- GOAL
Skip the pictures and quote all of the lines exactly.

- RAW DATA
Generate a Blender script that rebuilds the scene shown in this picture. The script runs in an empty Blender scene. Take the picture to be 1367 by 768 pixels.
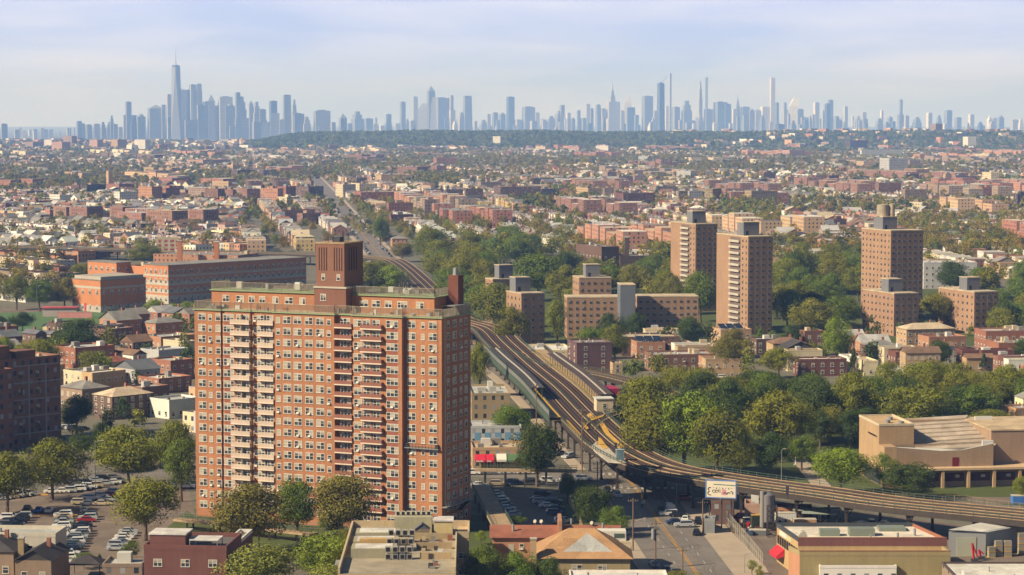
import bpy, math, random
import numpy as np
from mathutils import Vector, Matrix
R = random.Random(11)
NR = np.random.default_rng(5)
scn = bpy.context.scene
COL = scn.collection
# ------------------------------------------------------------------ camera geometry (surveyed from the photograph)
F = 3085.0; CX = 683.5; CY = 384.0; CH = 100.0
TILT = math.atan(226 / F); CT, ST = math.cos(TILT), math.sin(TILT)

def P(px, py, z=0.0):
    "ground (or height z) point seen at a photo pixel"
    u = (px - CX) / F; v = (CY - py) / F
    dx, dy, dz = u, CT + v * ST, -ST + v * CT
    t = (z - CH) / dz
    return dx * t, dy * t

def proj(x, y, z=0.0):
    zc = z - CH
    dep = y * CT - zc * ST
    up = y * ST + zc * CT
    return CX + F * x / dep, CY - F * up / dep

def zat(x, y, py):
    "height above the point (x, y) that shows at photo row py"
    v = (CY - py) / F
    # up = v*dep ; y ST + zc CT = v (y CT - zc ST)
    zc = (v * y * CT - y * ST) / (CT + v * ST)
    return zc + CH

def XD(px, d):
    return (px - CX) / F * (d * CT)

def lin(c):
    c = c / 255.0
    return c / 12.92 if c <= 0.04045 else ((c + 0.055) / 1.055) ** 2.4

def S(r, g, b):
    return (lin(r) * ALB, lin(g) * ALB * .975, lin(b) * ALB * .90, 1.0)
ALB = .80

def vary(c, a=0.08):
    k = 1 + R.uniform(-a, a)
    return tuple(min(.85, max(.01, c[i] * k * (1 + R.uniform(-a, a) * .4))) for i in range(3)) + (1.0,)

# ------------------------------------------------------------------ materials
def mat(name, base=None, src='const', rough=.85, nz=.14, ns=.25, win=None, spec=.25, metal=0.0, bands=None, fine=0.0, fs=4.0, stripe=None, trans=0.0, streak=0.0, patch=0.0):
    m = bpy.data.materials.new(name); m.use_nodes = True
    nt = m.node_tree; N = nt.nodes; L = nt.links
    N.clear()
    out = N.new('ShaderNodeOutputMaterial'); b = N.new('ShaderNodeBsdfPrincipled')
    L.new(b.outputs[0], out.inputs[0])
    b.inputs['Roughness'].default_value = rough
    b.inputs['Metallic'].default_value = metal
    b.inputs['Specular IOR Level'].default_value = spec
    if src == 'obj':
        s = N.new('ShaderNodeObjectInfo').outputs['Color']
    elif src == 'attr':
        a = N.new('ShaderNodeAttribute'); a.attribute_name = 'tint'; s = a.outputs['Color']
    else:
        r = N.new('ShaderNodeRGB'); r.outputs[0].default_value = base; s = r.outputs[0]

    def mth(op, a, b_=None):
        n = N.new('ShaderNodeMath'); n.operation = op
        for i, v in enumerate((a, b_)):
            if v is None: continue
            if isinstance(v, (int, float)): n.inputs[i].default_value = v
            else: L.new(v, n.inputs[i])
        return n.outputs[0]

    def mul(col, fac):
        n = N.new('ShaderNodeVectorMath'); n.operation = 'SCALE'
        L.new(col, n.inputs[0]); L.new(fac, n.inputs['Scale'])
        return n.outputs[0]

    def mix(fac, a, c):
        n = N.new('ShaderNodeMix'); n.data_type = 'RGBA'
        L.new(fac, n.inputs[0])
        for i, v in ((6, a), (7, c)):
            if isinstance(v, tuple): n.inputs[i].default_value = v
            else: L.new(v, n.inputs[i])
        return n.outputs[2]
    geo = N.new('ShaderNodeNewGeometry')
    if nz > 0:
        t = N.new('ShaderNodeTexNoise'); t.inputs['Scale'].default_value = ns; t.inputs['Detail'].default_value = 5
        t.inputs['Roughness'].default_value = .62
        L.new(geo.outputs['Position'], t.inputs['Vector'])
        f = mth('ADD', mth('MULTIPLY', mth('SUBTRACT', t.outputs['Fac'], .5), 4 * nz), 1.0)
        s = mul(s, f)
    if fine > 0:
        t = N.new('ShaderNodeTexNoise'); t.inputs['Scale'].default_value = fs; t.inputs['Detail'].default_value = 3
        L.new(geo.outputs['Position'], t.inputs['Vector'])
        f = mth('ADD', mth('MULTIPLY', mth('SUBTRACT', t.outputs['Fac'], .5), 4 * fine), 1.0)
        s = mul(s, f)
    if streak > 0:
        mp = N.new('ShaderNodeMapping'); mp.inputs['Scale'].default_value = (1, 1, .10); L.new(geo.outputs['Position'], mp.inputs[0])
        t = N.new('ShaderNodeTexNoise'); t.inputs['Scale'].default_value = 1.1; t.inputs['Detail'].default_value = 4; L.new(mp.outputs[0], t.inputs['Vector'])
        s = mul(s, mth('ADD', mth('MULTIPLY', mth('SUBTRACT', t.outputs['Fac'], .5), 4 * streak), 1.0))
    if patch > 0:
        t = N.new('ShaderNodeTexVoronoi'); t.distance = 'CHEBYCHEV'; t.inputs['Scale'].default_value = .22; L.new(geo.outputs['Position'], t.inputs['Vector'])
        sx = N.new('ShaderNodeSeparateXYZ'); L.new(t.outputs['Color'], sx.inputs[0])
        s = mul(s, mth('ADD', mth('MULTIPLY', mth('SUBTRACT', sx.outputs[0], .5), 2 * patch), 1.0))
    if win or stripe:
        uv = N.new('ShaderNodeUVMap'); sp = N.new('ShaderNodeSeparateXYZ'); L.new(uv.outputs[0], sp.inputs[0])
        U, V = sp.outputs[0], sp.outputs[1]
    if stripe:
        per, frac, dark = stripe
        f = mth('FRACT', mth('DIVIDE', U, per))
        k = mth('GREATER_THAN', f, frac)
        s = mul(s, mth('SUBTRACT', 1.0, mth('MULTIPLY', k, dark)))
    if win:
        cw, ch, a0, a1, b0, b1 = win
        uu = mth('DIVIDE', U, cw); vv = mth('DIVIDE', V, ch)
        fu = mth('FRACT', uu); fv = mth('FRACT', vv)
        k = mth('MULTIPLY', mth('MULTIPLY', mth('GREATER_THAN', fu, a0), mth('LESS_THAN', fu, a1)),
                mth('MULTIPLY', mth('GREATER_THAN', fv, b0), mth('LESS_THAN', fv, b1)))
        k = mth('MULTIPLY', k, mth('GREATER_THAN', V, .3))
        cmb = N.new('ShaderNodeCombineXYZ'); L.new(mth('FLOOR', uu), cmb.inputs[0]); L.new(mth('FLOOR', vv), cmb.inputs[1])
        oi = N.new('ShaderNodeObjectInfo'); L.new(oi.outputs['Random'], cmb.inputs[2])
        wn = N.new('ShaderNodeTexWhiteNoise'); L.new(cmb.outputs[0], wn.inputs[0])
        ramp = N.new('ShaderNodeValToRGB'); L.new(wn.outputs[0], ramp.inputs[0])
        e = ramp.color_ramp.elements
        e[0].color = (.02, .023, .03, 1); e[1].color = (.30, .30, .29, 1)
        x = e.new(.55); x.color = (.05, .055, .065, 1)
        # a pale lintel strip over and a frame beside each opening
        s = mix(k, s, ramp.outputs[0])
    L.new(s, b.inputs['Base Color'])
    if trans > 0:
        tr = N.new('ShaderNodeBsdfTranslucent'); L.new(s, tr.inputs[0])
        ms = N.new('ShaderNodeMixShader'); ms.inputs[0].default_value = trans
        L.new(b.outputs[0], ms.inputs[1]); L.new(tr.outputs[0], ms.inputs[2]); L.new(ms.outputs[0], out.inputs[0])
    return m

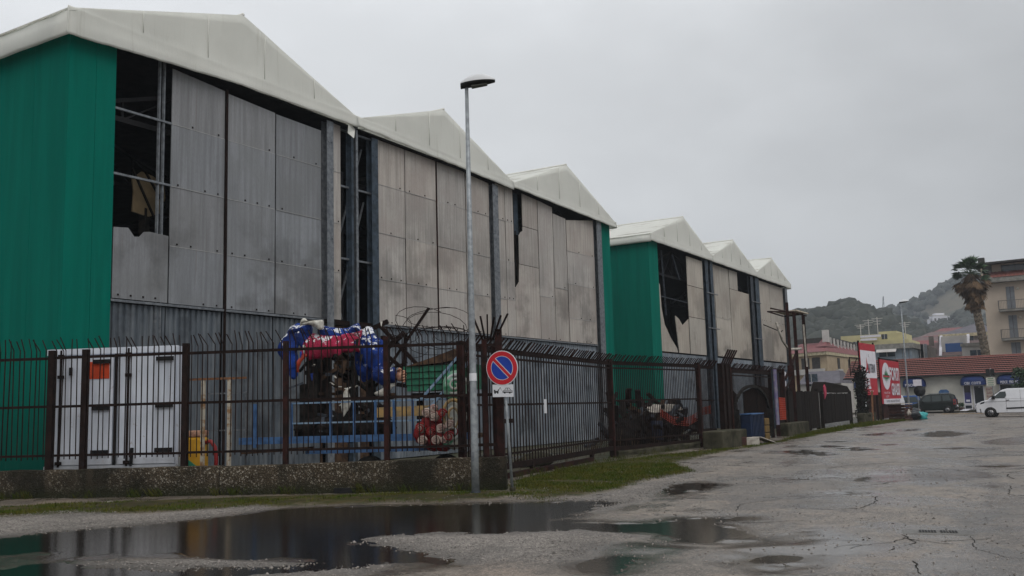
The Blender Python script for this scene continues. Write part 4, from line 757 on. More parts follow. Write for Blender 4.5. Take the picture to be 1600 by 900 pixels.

- CORRECT RESULT
Generate a Blender script that rebuilds the scene shown in this picture. The script runs in an empty Blender scene. Take the picture to be 1367 by 768 pixels.
import bpy, math, random
import numpy as np
from mathutils import Vector, Matrix
R = random.Random(11)
NR = np.random.default_rng(5)
scn = bpy.context.scene
COL = scn.collection
# ------------------------------------------------------------------ camera geometry (surveyed from the photograph)
F = 3085.0; CX = 683.5; CY = 384.0; CH = 100.0
TILT = math.atan(226 / F); CT, ST = math.cos(TILT), math.sin(TILT)

def P(px, py, z=0.0):
    "ground (or height z) point seen at a photo pixel"
    u = (px - CX) / F; v = (CY - py) / F
    dx, dy, dz = u, CT + v * ST, -ST + v * CT
    t = (z - CH) / dz
    return dx * t, dy * t

def proj(x, y, z=0.0):
    zc = z - CH
    dep = y * CT - zc * ST
    up = y * ST + zc * CT
    return CX + F * x / dep, CY - F * up / dep

def zat(x, y, py):
    "height above the point (x, y) that shows at photo row py"
    v = (CY - py) / F
    # up = v*dep ; y ST + zc CT = v (y CT - zc ST)
    zc = (v * y * CT - y * ST) / (CT + v * ST)
    return zc + CH

def XD(px, d):
    return (px - CX) / F * (d * CT)

def lin(c):
    c = c / 255.0
    return c / 12.92 if c <= 0.04045 else ((c + 0.055) / 1.055) ** 2.4

def S(r, g, b):
    return (lin(r) * ALB, lin(g) * ALB * .975, lin(b) * ALB * .90, 1.0)
ALB = .80

def vary(c, a=0.08):
    k = 1 + R.uniform(-a, a)
    return tuple(min(.85, max(.01, c[i] * k * (1 + R.uniform(-a, a) * .4))) for i in range(3)) + (1.0,)

# ------------------------------------------------------------------ materials
def mat(name, base=None, src='const', rough=.85, nz=.14, ns=.25, win=None, spec=.25, metal=0.0, bands=None, fine=0.0, fs=4.0, stripe=None, trans=0.0, streak=0.0, patch=0.0):
    m = bpy.data.materials.new(name); m.use_nodes = True
    nt = m.node_tree; N = nt.nodes; L = nt.links
    N.clear()
    out = N.new('ShaderNodeOutputMaterial'); b = N.new('ShaderNodeBsdfPrincipled')
    L.new(b.outputs[0], out.inputs[0])
    b.inputs['Roughness'].default_value = rough
    b.inputs['Metallic'].default_value = metal
    b.inputs['Specular IOR Level'].default_value = spec
    if src == 'obj':
        s = N.new('ShaderNodeObjectInfo').outputs['Color']
    elif src == 'attr':
        a = N.new('ShaderNodeAttribute'); a.attribute_name = 'tint'; s = a.outputs['Color']
    else:
        r = N.new('ShaderNodeRGB'); r.outputs[0].default_value = base; s = r.outputs[0]

    def mth(op, a, b_=None):
        n = N.new('ShaderNodeMath'); n.operation = op
        for i, v in enumerate((a, b_)):
            if v is None: continue
            if isinstance(v, (int, float)): n.inputs[i].default_value = v
            else: L.new(v, n.inputs[i])
        return n.outputs[0]

    def mul(col, fac):
        n = N.new('ShaderNodeVectorMath'); n.operation = 'SCALE'
        L.new(col, n.inputs[0]); L.new(fac, n.inputs['Scale'])
        return n.outputs[0]

    def mix(fac, a, c):
        n = N.new('ShaderNodeMix'); n.data_type = 'RGBA'
        L.new(fac, n.inputs[0])
        for i, v in ((6, a), (7, c)):
            if isinstance(v, tuple): n.inputs[i].default_value = v
            else: L.new(v, n.inputs[i])
        return n.outputs[2]
    geo = N.new('ShaderNodeNewGeometry')
    if nz > 0:
        t = N.new('ShaderNodeTexNoise'); t.inputs['Scale'].default_value = ns; t.inputs['Detail'].default_value = 5
        t.inputs['Roughness'].default_value = .62
        L.new(geo.outputs['Position'], t.inputs['Vector'])
        f = mth('ADD', mth('MULTIPLY', mth('SUBTRACT', t.outputs['Fac'], .5), 4 * nz), 1.0)
        s = mul(s, f)
    if fine > 0:
        t = N.new('ShaderNodeTexNoise'); t.inputs['Scale'].default_value = fs; t.inputs['Detail'].default_value = 3
        L.new(geo.outputs['Position'], t.inputs['Vector'])
        f = mth('ADD', mth('MULTIPLY', mth('SUBTRACT', t.outputs['Fac'], .5), 4 * fine), 1.0)
        s = mul(s, f)
    if streak > 0:
        mp = N.new('ShaderNodeMapping'); mp.inputs['Scale'].default_value = (1, 1, .10); L.new(geo.outputs['Position'], mp.inputs[0])
        t = N.new('ShaderNodeTexNoise'); t.inputs['Scale'].default_value = 1.1; t.inputs['Detail'].default_value = 4; L.new(mp.outputs[0], t.inputs['Vector'])
        s = mul(s, mth('ADD', mth('MULTIPLY', mth('SUBTRACT', t.outputs['Fac'], .5), 4 * streak), 1.0))
    if patch > 0:
        t = N.new('ShaderNodeTexVoronoi'); t.distance = 'CHEBYCHEV'; t.inputs['Scale'].default_value = .22; L.new(geo.outputs['Position'], t.inputs['Vector'])
        sx = N.new('ShaderNodeSeparateXYZ'); L.new(t.outputs['Color'], sx.inputs[0])
        s = mul(s, mth('ADD', mth('MULTIPLY', mth('SUBTRACT', sx.outputs[0], .5), 2 * patch), 1.0))
    if win or stripe:
        uv = N.new('ShaderNodeUVMap'); sp = N.new('ShaderNodeSeparateXYZ'); L.new(uv.outputs[0], sp.inputs[0])
        U, V = sp.outputs[0], sp.outputs[1]
    if stripe:
        per, frac, dark = stripe
        f = mth('FRACT', mth('DIVIDE', U, per))
        k = mth('GREATER_THAN', f, frac)
        s = mul(s, mth('SUBTRACT', 1.0, mth('MULTIPLY', k, dark)))
    if win:
        cw, ch, a0, a1, b0, b1 = win
        uu = mth('DIVIDE', U, cw); vv = mth('DIVIDE', V, ch)
        fu = mth('FRACT', uu); fv = mth('FRACT', vv)
        k = mth('MULTIPLY', mth('MULTIPLY', mth('GREATER_THAN', fu, a0), mth('LESS_THAN', fu, a1)),
                mth('MULTIPLY', mth('GREATER_THAN', fv, b0), mth('LESS_THAN', fv, b1)))
        k = mth('MULTIPLY', k, mth('GREATER_THAN', V, .3))
        cmb = N.new('ShaderNodeCombineXYZ'); L.new(mth('FLOOR', uu), cmb.inputs[0]); L.new(mth('FLOOR', vv), cmb.inputs[1])
        oi = N.new('ShaderNodeObjectInfo'); L.new(oi.outputs['Random'], cmb.inputs[2])
        wn = N.new('ShaderNodeTexWhiteNoise'); L.new(cmb.outputs[0], wn.inputs[0])
        ramp = N.new('ShaderNodeValToRGB'); L.new(wn.outputs[0], ramp.inputs[0])
        e = ramp.color_ramp.elements
        e[0].color = (.02, .023, .03, 1); e[1].color = (.30, .30, .29, 1)
        x = e.new(.55); x.color = (.05, .055, .065, 1)
        # a pale lintel strip over and a frame beside each opening
        s = mix(k, s, ramp.outputs[0])
    L.new(s, b.inputs['Base Color'])
    if trans > 0:
        tr = N.new('ShaderNodeBsdfTranslucent'); L.new(s, tr.inputs[0])
        ms = N.new('ShaderNodeMixShader'); ms.inputs[0].default_value = trans
        L.new(b.outputs[0], ms.inputs[1]); L.new(tr.outputs[0], ms.inputs[2]); L.new(ms.outputs[0], out.inputs[0])
    return m

The Blender Python script for this scene continues. Write part 4, from line 757 on. More parts follow. Write for Blender 4.5. Take the picture to be 1600 by 900 pixels.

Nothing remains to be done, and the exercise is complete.